A firestorm erupted, even greater than the one that continues to envelope McGwire. Few people, it seemed, then and now, felt comfortable in voting for a man a heartbeat away from the presidency, who'd once experienced mental health difficulties.

Eagleton withdrew from the ticket July 31, 1972, eighteen days after being chosen.

Like McGwire, Eagleton never talked publicly about his depression before McGovern's tapped him. Then again, he was never asked about his condition. The same cannot be said for McGwire, who spent years denying he ever took steriods.

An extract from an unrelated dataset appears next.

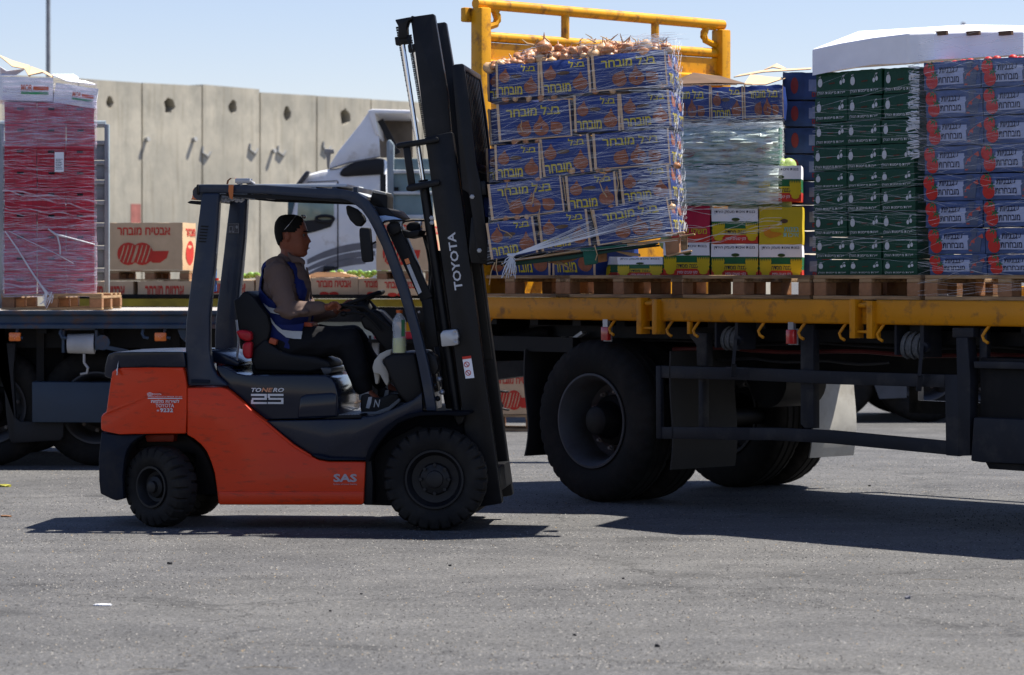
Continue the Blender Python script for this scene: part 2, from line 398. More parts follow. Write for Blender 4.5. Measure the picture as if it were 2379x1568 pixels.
# ================================================================ cartons
def front_map(W_, H_, b, eps=.0035):
    def fn(x, z):
        k = max(0, (1 - (2 * x / W_ - 1) ** 2)) * max(0, (1 - (2 * z / H_ - 1) ** 2))
        return (x, -eps - b * k, z)
    return fn
def right_map(W_, D_, H_, b, eps=.0035):
    def fn(y, z):
        k = max(0, (1 - (2 * y / D_ - 1) ** 2)) * max(0, (1 - (2 * z / H_ - 1) ** 2))
        return (W_ + eps + b * k, y, z)
    return fn
CM = {}
def carton_mesh(key, W_, D_, H_, m, b, seed, open_top=True, bands=None):
    k = (key, seed)
    if k in CM: return CM[k]
    r = random.Random(seed * 31 + 5)
    nx, ny, nz = 10, 6, 8
    bm = bmesh.new()
    def sh(x, y, z):
        fx = max(0, 1 - (2 * x / W_ - 1) ** 2); fy = max(0, 1 - (2 * y / D_ - 1) ** 2); fz = max(0, 1 - (2 * z / H_ - 1) ** 2)
        X = x + (b * fy * fz if x >= W_ - 1e-6 else -b * fy * fz if x <= 1e-6 else 0)
        Y = y + (-b * fx * fz if y <= 1e-6 else b * fx * fz if y >= D_ - 1e-6 else 0)
        ez = 0
        if z >= H_ - 1e-6: ez = -abs(.006 * math.sin(x * 17 + seed * 2.1) + .004 * math.sin(x * 41 + y * 9 + seed)) * (b / .026) ** .5 * 1.2
        if z <= 1e-6: ez = .0
        ex = .004 * math.sin(z * 31 + seed * 1.7) * (b / .026) ** .5 if (x <= 1e-6 or x >= W_ - 1e-6) else 0
        return (X + ex, Y, z + ez)
    vd = {}
    def V(i, j, l):
        q = (i, j, l)
        if q not in vd: vd[q] = bm.verts.new(sh(W_ * i / nx, D_ * j / ny, H_ * l / nz))
        return vd[q]
    for l in range(nz):
        for i in range(nx):
            bm.faces.new((V(i, 0, l), V(i + 1, 0, l), V(i + 1, 0, l + 1), V(i, 0, l + 1)))
            bm.faces.new((V(i + 1, ny, l), V(i, ny, l), V(i, ny, l + 1), V(i + 1, ny, l + 1)))
        for j in range(ny):
            bm.faces.new((V(0, j + 1, l), V(0, j, l), V(0, j, l + 1), V(0, j + 1, l + 1)))
            bm.faces.new((V(nx, j, l), V(nx, j + 1, l), V(nx, j + 1, l + 1), V(nx, j, l + 1)))
    for i in range(nx):
        for j in range(ny):
            bm.faces.new((V(i, j, nz), V(i + 1, j, nz), V(i + 1, j + 1, nz), V(i, j + 1, nz)))
            bm.faces.new((V(i, j + 1, 0), V(i + 1, j + 1, 0), V(i + 1, j, 0), V(i, j, 0)))
    me = bpy.data.meshes.new(key)
    ms = m if isinstance(m, (list, tuple)) else [m]
    if bands:
        for f in bm.faces:
            z = f.calc_center_median().z / H_
            f.material_index = [i for i, (lo, hi) in enumerate(bands) if lo <= z <= hi][0] if abs(f.normal.z) < .5 or True else 0
    bm.normal_update()
    bm.to_mesh(me); bm.free()
    for q in ms: me.materials.append(q)
    me.shade_smooth(); me.set_sharp_from_angle(angle=R(40))
    CM[k] = me
    return me
def carton(kind, mw, W_, H_, label, group, variant=0, cat='carton', faces=None):
    """kind: key in KINDS; the shared mesh is scaled to W_ x H_"""
    K = KINDS[kind]
    W0, D0, H0 = K['size']
    me = carton_mesh(kind, W0, D0, H0, K['mat'], K.get('bulge', .012), variant % 3, bands=K.get('bands'))
    o = put(K.get('name', 'carton'), me, None, mw @ Matrix.Diagonal((W_ / W0, 1, H_ / H0, 1)))
    tag(o, label, cat, group)
    for pn, pm, pf, face in K['prints']:
        ck = (kind, pn, face, id(pf))
        if ck not in CM:
            P = Print(); pf(P, W0 if face == 'front' else D0, H0)
            fn = front_map(W0, H0, K.get('bulge', .012), K.get('eps', {}).get(pn, .0035)) if face == 'front' else right_map(W0, D0, H0, K.get('bulge', .012), K.get('eps', {}).get(pn, .0035))
            CM[ck] = P.mesh(pn, pm, fn)
        if face == 'right' and not (faces and 'right' in faces): continue
        put(pn, CM[ck], o)
    return o
def onion_shape(P, cx, cz, r, tip=1, a=0.0):
    pts = []
    for k in range(20):
        t = 2 * math.pi * k / 20 + math.pi / 2
        rr = r * (1 + .0 * math.cos(t))
        x, z = rr * math.cos(t), rr * .92 * math.sin(t)
        if k in (19, 0, 1): x = {19: r * .10, 0: 0, 1: -r * .10}[k]; z = r * (1.55 if k else 1.75) * tip
        elif k in (2, 18): z = r * 1.0; x *= .55
        pts.append((cx + x * math.cos(a) - z * math.sin(a), cz + x * math.sin(a) + z * math.cos(a)))
    P.poly(pts)
HB_ONION, HB_BEST, HB_MELON = heb('בצל'), heb('מובחר'), heb('אבטיח')
def on_long_t(P, W_, H_): P.text(heb('בצל מובחר'), W_ * .13, H_ * .62, W_ * .86, H_ * .88, .022)
def on_long_p(P, W_, H_):
    onion_shape(P, W_ * .36, H_ * .27, H_ * .2, .8, -.5); onion_shape(P, W_ * .59, H_ * .27, H_ * .21); onion_shape(P, W_ * .80, H_ * .25, H_ * .17, .8, .7)
def on_edge(P, W_, H_): P.grid(0, 0, W_ * .035, H_, 1, 6); P.grid(W_ * .98, 0, W_, H_, 1, 6); P.grid(W_*.035, 0, W_*.98, H_ * .03, 8, 1)
def on_short_t(P, W_, H_): P.text(HB_ONION, W_ * .58, H_ * .74, W_ * .90, H_ * .93, .02); P.text(HB_BEST, W_ * .06, H_ * .07, W_ * .60, H_ * .31, .022)
def on_short_p(P, W_, H_): onion_shape(P, W_ * .2, H_ * .58, H_ * .17, .95, -.15); onion_shape(P, W_ * .79, H_ * .27, H_ * .2, 1, -.1)
def on_short_e(P, W_, H_): P.grid(0, 0, W_ * .05, H_, 1, 6); P.grid(W_ * .955, 0, W_, H_, 1, 6)
def hole_c(P, W_, H_): P.disc(W_ * .47, H_ * .60, W_ * .13, H_ * .055, 12)
def on_right_t(P, W_, H_): P.text(HB_BEST, W_ * .1, H_ * .1, W_ * .9, H_ * .36, .02)
def on_right_p(P, W_, H_): onion_shape(P, W_ * .25, H_ * .66, H_ * .2); onion_shape(P, W_ * .7, H_ * .66, H_ * .17)
ONP = [('printed_onion', m_onion_print, on_long_p, 'front'), ('lettering', m_yellow_print, on_long_t, 'front'), ('card_edge', m_kraft, on_edge, 'front'), ('lettering', m_yellow_print, on_right_t, 'right'), ('printed_onion', m_onion_print, on_right_p, 'right')]
ONS = [('printed_onion', m_onion_print, on_short_p, 'front'), ('lettering', m_yellow_print, on_short_t, 'front'), ('card_edge', m_kraft, on_short_e, 'front'), ('hand_hole', m_kraft_dark, hole_c, 'front'), ('lettering', m_yellow_print, on_right_t, 'right'), ('printed_onion', m_onion_print, on_right_p, 'right')]
# green fruit cartons
def leafy(P, x, z, s, a): P.disc(x, z, s, s * .35, 8, a)
def apple(P, cx, cz, r):
    P.poly([(cx + r * (1 if True else 0) * math.cos(t) * (1 - .12 * math.sin(t)), cz + r * 1.08 * math.sin(t) - (r * .18 if abs(math.cos(t)) < .2 and math.sin(t) > 0 else 0)) for t in [2 * math.pi * k / 18 for k in range(18)]])
    P.poly([(cx - r * .08, cz + r * .85), (cx + r * .06, cz + r * .85), (cx + r * .3, cz + r * 1.55), (cx + r * .16, cz + r * 1.6)]); leafy(P, cx - r * .35, cz + r * 1.3, r * .32, .5)
def cherry(P, cx, cz, r):
    P.disc(cx - r * .75, cz - r * .5, r * .62, r * .66, 12); P.disc(cx + r * .6, cz - r * .1, r * .62, r * .66, 12)
    P.poly([(cx - r * .7, cz), (cx - r * .6, cz), (cx + r * .25, cz + r * 1.5), (cx + r * .1, cz + r * 1.5)]); P.poly([(cx + r * .6, cz + .4 * r), (cx + r * .7, cz + .4 * r), (cx + r * .3, cz + r * 1.5), (cx + r * .18, cz + r * 1.5)])
    leafy(P, cx + r * .55, cz + r * 1.35, r * .5, .2)
def gr_p(P, W_, H_): apple(P, W_ * .14, H_ * .58, H_ * .17); cherry(P, W_ * .83, H_ * .62, H_ * .14)
def gr_t(P, W_, H_): P.text(heb('פירות מפסגות הגולן'), W_ * .05, H_ * .07, W_ * .92, H_ * .23, .012)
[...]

By evoking Eagleton's name amid the McGwire tempest, Gammons meant chiefly to argue that McGwire, especially by failing to admit to a steroids-strength correlation, is almost certain to create a huge distraction for the club -- in the same way Eagleton might too have been to the McGovern campaign.

Writes Gammons:

"La Russa likes to control his team, his clubhouse and the environment, but can he control it enough so that McGwire isn't a distraction? If Tony gets his public-relations staff to constantly shoo off cameramen shooting McGwire, what is this going to accompish? Is this going to fan a La Russa-media brush fire?"

He concludes:

"Having McGwire come back to the Cardinals as a hitting coach seemed like a good idea, for him, for the Cardinals players, for St. Louis. And maybe in time, if he and La Russa and the players can wade through the flood of past history they will have to confront, it will work out and the Cardinals will win their second world championship in five years.

"But McGwire, Mozeliak, DeWitt and Selig had better all sit down and think it through, because less than two weeks into the return of Big Mac, this all has the feel of Tom Eagleton."

Whatever the case, it the blood continues to flow unstaunched, it promises to be one hellavu mess when the Redbirds report to Jupiter in 23 days.

To be fair, of course, serving as hitting coach is not in the same league as serving as vice president -- except, perhaps, in Cardinal Nation.